Asynchronous messaging coming in to web (been around for a long time, esp. in banking & finance)
Concurrent languages: erlang, scala, haskell, e
If everything is done with message passing, there is no need for shared state
messaging systems:
- dopplr uses ActiveMQ (using JSON as message bodies)
- spread is another
- google gears — provides local message bus for thread worker pool
long-running processes:
- e.g. kayak.com travel search, gradually fills in your results
dopplr coincidence calculations:
- local information done immediately
- rest of social network done by passing a message to queue
- workers just collect and get on with it
- if queue is too long can start up some Amazon ECS resources to process the queue for an hour or so
extreme late-binding
- Alan Kay said that he may have overstated the objects in object orientation :-)
- important thing is messages — work can happen anywhere if messages contain context
can have shared state using sequenced messages
- update your own state by sending messages to the bus
- everyone can share the same state
- when go offline can store messages to pass, ready for when reconnect
- can speculatively update state to present to the user
- when reconnect can discard speculative state and catch up properly
network quake
- short (200ms) periods of uncertainty, code guesses what will happen in that time before messages come from other players
- guarantee that players will sync about once a second
founder of erlang: “humans are long-running processes, can pass messages, others can ignore”
OTP — built on erlang by Ericsson (who invented the language)

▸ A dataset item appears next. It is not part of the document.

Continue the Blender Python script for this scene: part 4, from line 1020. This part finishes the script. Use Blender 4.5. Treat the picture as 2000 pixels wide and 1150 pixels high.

- includes code changes as changes of state
- talks about fault tolerance
- “crash only programming”
- don’t need shut down — just pull the plug; when start up look for any state to recover
- like XP — a set of practices that work together
Another recommendation: Enterprise Integration Patterns by Gregor Holt
Problems with message passing:
- only do it if the request really is async, otherwise wasting time
- introduces dependencies on messaging system
What’s next? Matt is currently interested in Arduino
- similar to messaging services
1 comment:
Superb notes. You've pulled together a much more coherent thread than I wrote in my notes planning the talk itself.